Could you give the data below again, exactly and completely?
>> start
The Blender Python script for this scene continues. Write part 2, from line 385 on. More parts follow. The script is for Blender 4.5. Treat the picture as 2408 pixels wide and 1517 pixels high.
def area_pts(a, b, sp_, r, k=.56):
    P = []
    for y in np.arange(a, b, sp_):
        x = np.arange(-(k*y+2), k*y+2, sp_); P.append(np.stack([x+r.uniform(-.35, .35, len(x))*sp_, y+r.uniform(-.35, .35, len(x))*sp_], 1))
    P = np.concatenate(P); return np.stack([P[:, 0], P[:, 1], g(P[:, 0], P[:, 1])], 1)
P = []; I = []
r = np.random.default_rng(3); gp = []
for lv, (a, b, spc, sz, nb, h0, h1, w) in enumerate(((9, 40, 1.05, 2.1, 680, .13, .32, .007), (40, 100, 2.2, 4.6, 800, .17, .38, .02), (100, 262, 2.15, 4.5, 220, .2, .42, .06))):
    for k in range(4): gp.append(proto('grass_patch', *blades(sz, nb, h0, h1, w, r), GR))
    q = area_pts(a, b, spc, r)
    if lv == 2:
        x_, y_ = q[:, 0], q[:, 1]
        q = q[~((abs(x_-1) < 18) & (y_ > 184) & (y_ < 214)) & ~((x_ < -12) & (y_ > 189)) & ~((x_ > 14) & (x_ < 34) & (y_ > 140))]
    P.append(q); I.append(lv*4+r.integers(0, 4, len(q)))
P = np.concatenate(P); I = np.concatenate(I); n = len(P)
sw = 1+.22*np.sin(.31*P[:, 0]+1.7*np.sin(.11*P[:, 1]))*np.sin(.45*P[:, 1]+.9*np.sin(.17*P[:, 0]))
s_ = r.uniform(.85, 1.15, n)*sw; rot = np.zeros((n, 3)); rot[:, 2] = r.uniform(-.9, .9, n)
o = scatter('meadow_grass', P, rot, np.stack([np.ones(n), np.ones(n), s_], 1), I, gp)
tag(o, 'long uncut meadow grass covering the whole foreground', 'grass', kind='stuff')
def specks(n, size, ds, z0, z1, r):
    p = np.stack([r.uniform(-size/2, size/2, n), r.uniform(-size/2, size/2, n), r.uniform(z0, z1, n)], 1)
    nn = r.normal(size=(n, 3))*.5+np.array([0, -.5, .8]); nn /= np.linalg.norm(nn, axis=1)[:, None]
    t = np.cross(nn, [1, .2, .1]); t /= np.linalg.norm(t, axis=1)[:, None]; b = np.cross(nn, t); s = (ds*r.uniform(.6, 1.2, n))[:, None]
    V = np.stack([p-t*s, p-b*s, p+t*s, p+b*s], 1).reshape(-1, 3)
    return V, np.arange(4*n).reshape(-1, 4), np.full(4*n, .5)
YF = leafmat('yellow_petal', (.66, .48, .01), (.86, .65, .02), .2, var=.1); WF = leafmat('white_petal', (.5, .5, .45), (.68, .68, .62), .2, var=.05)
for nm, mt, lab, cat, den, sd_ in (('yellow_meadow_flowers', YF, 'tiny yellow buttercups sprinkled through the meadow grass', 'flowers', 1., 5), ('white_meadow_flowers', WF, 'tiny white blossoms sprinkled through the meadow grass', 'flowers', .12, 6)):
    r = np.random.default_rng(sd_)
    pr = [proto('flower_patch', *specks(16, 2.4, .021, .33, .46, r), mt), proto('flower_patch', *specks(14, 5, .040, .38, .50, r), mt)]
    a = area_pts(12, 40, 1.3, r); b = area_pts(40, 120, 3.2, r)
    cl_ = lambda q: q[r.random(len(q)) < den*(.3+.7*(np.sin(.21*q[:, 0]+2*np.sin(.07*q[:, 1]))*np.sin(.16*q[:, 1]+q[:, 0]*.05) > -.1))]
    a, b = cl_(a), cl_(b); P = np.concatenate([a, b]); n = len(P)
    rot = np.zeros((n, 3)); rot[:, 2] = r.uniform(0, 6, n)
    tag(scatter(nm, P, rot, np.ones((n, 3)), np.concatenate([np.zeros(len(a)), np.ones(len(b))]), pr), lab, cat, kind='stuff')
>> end
▶ **Reply**
The Blender Python script for this scene continues. Write part 2, from line 385 on. More parts follow. The script is for Blender 4.5. Treat the picture as 2408 pixels wide and 1517 pixels high.
def area_pts(a, b, sp_, r, k=.56):
    P = []
    for y in np.arange(a, b, sp_):
        x = np.arange(-(k*y+2), k*y+2, sp_); P.append(np.stack([x+r.uniform(-.35, .35, len(x))*sp_, y+r.uniform(-.35, .35, len(x))*sp_], 1))
    P = np.concatenate(P); return np.stack([P[:, 0], P[:, 1], g(P[:, 0], P[:, 1])], 1)
P = []; I = []
r = np.random.default_rng(3); gp = []
for lv, (a, b, spc, sz, nb, h0, h1, w) in enumerate(((9, 40, 1.05, 2.1, 680, .13, .32, .007), (40, 100, 2.2, 4.6, 800, .17, .38, .02), (100, 262, 2.15, 4.5, 220, .2, .42, .06))):
    for k in range(4): gp.append(proto('grass_patch', *blades(sz, nb, h0, h1, w, r), GR))
    q = area_pts(a, b, spc, r)
    if lv == 2:
        x_, y_ = q[:, 0], q[:, 1]
        q = q[~((abs(x_-1) < 18) & (y_ > 184) & (y_ < 214)) & ~((x_ < -12) & (y_ > 189)) & ~((x_ > 14) & (x_ < 34) & (y_ > 140))]
    P.append(q); I.append(lv*4+r.integers(0, 4, len(q)))
P = np.concatenate(P); I = np.concatenate(I); n = len(P)
sw = 1+.22*np.sin(.31*P[:, 0]+1.7*np.sin(.11*P[:, 1]))*np.sin(.45*P[:, 1]+.9*np.sin(.17*P[:, 0]))
s_ = r.uniform(.85, 1.15, n)*sw; rot = np.zeros((n, 3)); rot[:, 2] = r.uniform(-.9, .9, n)
o = scatter('meadow_grass', P, rot, np.stack([np.ones(n), np.ones(n), s_], 1), I, gp)
tag(o, 'long uncut meadow grass covering the whole foreground', 'grass', kind='stuff')
def specks(n, size, ds, z0, z1, r):
    p = np.stack([r.uniform(-size/2, size/2, n), r.uniform(-size/2, size/2, n), r.uniform(z0, z1, n)], 1)
    nn = r.normal(size=(n, 3))*.5+np.array([0, -.5, .8]); nn /= np.linalg.norm(nn, axis=1)[:, None]
    t = np.cross(nn, [1, .2, .1]); t /= np.linalg.norm(t, axis=1)[:, None]; b = np.cross(nn, t); s = (ds*r.uniform(.6, 1.2, n))[:, None]
    V = np.stack([p-t*s, p-b*s, p+t*s, p+b*s], 1).reshape(-1, 3)
    return V, np.arange(4*n).reshape(-1, 4), np.full(4*n, .5)
YF = leafmat('yellow_petal', (.66, .48, .01), (.86, .65, .02), .2, var=.1); WF = leafmat('white_petal', (.5, .5, .45), (.68, .68, .62), .2, var=.05)
for nm, mt, lab, cat, den, sd_ in (('yellow_meadow_flowers', YF, 'tiny yellow buttercups sprinkled through the meadow grass', 'flowers', 1., 5), ('white_meadow_flowers', WF, 'tiny white blossoms sprinkled through the meadow grass', 'flowers', .12, 6)):
    r = np.random.default_rng(sd_)
    pr = [proto('flower_patch', *specks(16, 2.4, .021, .33, .46, r), mt), proto('flower_patch', *specks(14, 5, .040, .38, .50, r), mt)]
    a = area_pts(12, 40, 1.3, r); b = area_pts(40, 120, 3.2, r)
    cl_ = lambda q: q[r.random(len(q)) < den*(.3+.7*(np.sin(.21*q[:, 0]+2*np.sin(.07*q[:, 1]))*np.sin(.16*q[:, 1]+q[:, 0]*.05) > -.1))]
    a, b = cl_(a), cl_(b); P = np.concatenate([a, b]); n = len(P)
    rot = np.zeros((n, 3)); rot[:, 2] = r.uniform(0, 6, n)
    tag(scatter(nm, P, rot, np.ones((n, 3)), np.concatenate([np.zeros(len(a)), np.ones(len(b))]), pr), lab, cat, kind='stuff')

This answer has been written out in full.